Airlines Increasing Bottom Line with Cancellation Fees


Tuesday, August 4th, 2009


As the major U.S. airlines continue to struggle during the economic downturn, many have started imposing extra baggage fees and other fees to increase their bottom line. However, the majority are cashing in another way: cancellation fees. In a recent report by the Wall Street Journal, many airlines are making the most of traveler's cancellations and mistakes by imposing surcharges with high price penalties for cancelling a flight. According to the Wall Street Journal, "change and cancellation fees amount to an added 3.2% of U.S. airline passenger revenue, totaling $527.6 million for the first quarter."

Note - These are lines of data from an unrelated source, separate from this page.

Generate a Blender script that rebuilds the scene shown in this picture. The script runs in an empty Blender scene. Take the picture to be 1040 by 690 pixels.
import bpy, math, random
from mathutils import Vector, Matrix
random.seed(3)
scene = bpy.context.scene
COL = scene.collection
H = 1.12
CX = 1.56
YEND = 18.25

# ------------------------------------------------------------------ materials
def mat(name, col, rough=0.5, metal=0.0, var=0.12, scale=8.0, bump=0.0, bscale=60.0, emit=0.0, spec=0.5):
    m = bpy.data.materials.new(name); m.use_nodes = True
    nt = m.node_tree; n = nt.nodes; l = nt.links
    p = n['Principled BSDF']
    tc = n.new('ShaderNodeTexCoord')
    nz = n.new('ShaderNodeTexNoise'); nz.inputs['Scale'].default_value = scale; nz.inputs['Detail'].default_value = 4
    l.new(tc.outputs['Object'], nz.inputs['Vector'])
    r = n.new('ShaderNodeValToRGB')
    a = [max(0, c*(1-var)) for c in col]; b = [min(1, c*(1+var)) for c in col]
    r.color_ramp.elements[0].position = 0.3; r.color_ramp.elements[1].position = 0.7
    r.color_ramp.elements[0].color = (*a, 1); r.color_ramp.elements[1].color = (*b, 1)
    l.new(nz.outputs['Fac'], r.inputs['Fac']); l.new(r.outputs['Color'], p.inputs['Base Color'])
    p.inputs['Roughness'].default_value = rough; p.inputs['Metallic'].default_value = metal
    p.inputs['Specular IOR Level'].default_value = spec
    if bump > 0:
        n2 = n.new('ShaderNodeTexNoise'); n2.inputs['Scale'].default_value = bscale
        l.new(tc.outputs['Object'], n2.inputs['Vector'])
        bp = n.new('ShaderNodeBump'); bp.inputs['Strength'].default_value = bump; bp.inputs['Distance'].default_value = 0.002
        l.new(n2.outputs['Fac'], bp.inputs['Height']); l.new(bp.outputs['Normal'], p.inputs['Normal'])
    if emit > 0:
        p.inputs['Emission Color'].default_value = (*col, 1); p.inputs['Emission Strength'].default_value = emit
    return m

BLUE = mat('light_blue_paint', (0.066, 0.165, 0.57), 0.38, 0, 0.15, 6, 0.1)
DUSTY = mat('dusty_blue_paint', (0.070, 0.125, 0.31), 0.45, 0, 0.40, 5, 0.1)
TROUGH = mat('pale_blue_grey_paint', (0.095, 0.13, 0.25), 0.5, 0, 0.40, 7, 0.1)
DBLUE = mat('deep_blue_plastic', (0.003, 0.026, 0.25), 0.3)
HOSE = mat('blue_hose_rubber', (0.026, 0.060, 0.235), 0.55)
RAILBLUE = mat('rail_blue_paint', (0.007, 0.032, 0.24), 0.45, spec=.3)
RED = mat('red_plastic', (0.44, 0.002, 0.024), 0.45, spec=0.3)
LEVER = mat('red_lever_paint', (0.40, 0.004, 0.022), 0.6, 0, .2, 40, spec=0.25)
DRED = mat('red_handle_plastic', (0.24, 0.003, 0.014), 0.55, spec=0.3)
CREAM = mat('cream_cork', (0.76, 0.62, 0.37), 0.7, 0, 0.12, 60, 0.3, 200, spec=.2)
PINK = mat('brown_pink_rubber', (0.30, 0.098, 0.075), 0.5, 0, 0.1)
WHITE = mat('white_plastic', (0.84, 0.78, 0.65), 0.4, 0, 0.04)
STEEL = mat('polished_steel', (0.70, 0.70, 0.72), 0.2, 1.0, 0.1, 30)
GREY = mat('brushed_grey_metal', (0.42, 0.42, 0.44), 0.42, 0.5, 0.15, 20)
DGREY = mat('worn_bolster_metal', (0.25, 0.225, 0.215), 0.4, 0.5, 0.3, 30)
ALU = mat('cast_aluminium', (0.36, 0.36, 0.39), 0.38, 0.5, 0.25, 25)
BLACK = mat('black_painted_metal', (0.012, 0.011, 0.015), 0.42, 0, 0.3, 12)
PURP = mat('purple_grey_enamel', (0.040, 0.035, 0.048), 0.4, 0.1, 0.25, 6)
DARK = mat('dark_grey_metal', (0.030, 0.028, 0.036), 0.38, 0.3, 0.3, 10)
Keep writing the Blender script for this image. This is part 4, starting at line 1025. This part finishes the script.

This extra cash flow is significant for airlines such as American Airlines, JetBlue and U.S. Airways who are still trying to find ways to increase their bottom line. The revenue losses in the past year for major airlines amount to millions of dollars for the year, which is why many airlines have started opening up new revenue streams with extra baggage fees, increased booking fees, and now, even higher cancellation fees. Another area that consumers need to be aware of is transfer fees. Some airlines are imposing additional transfer fees for any passenger that modifies their ticket once purchased.

Travelers who purchase insurance may be able to offset a portion of these fees, but in many cases, a self-imposed cancellation is not eligible for a refund through major travel insurance providers. Airlines do have the freedom to impose charges based on a percentage of the travel ticket cost, or in the form of a flat-fee penalty. These penalties and charges are listed on the airlines' website, but are often hidden amongst the terms and conditions when booking through an online travel agency. Travelers are advised to read through all of the disclosures and terms before confirming their reservation to avoid paying fees that can cost in excess of $150 per ticket, in some cases.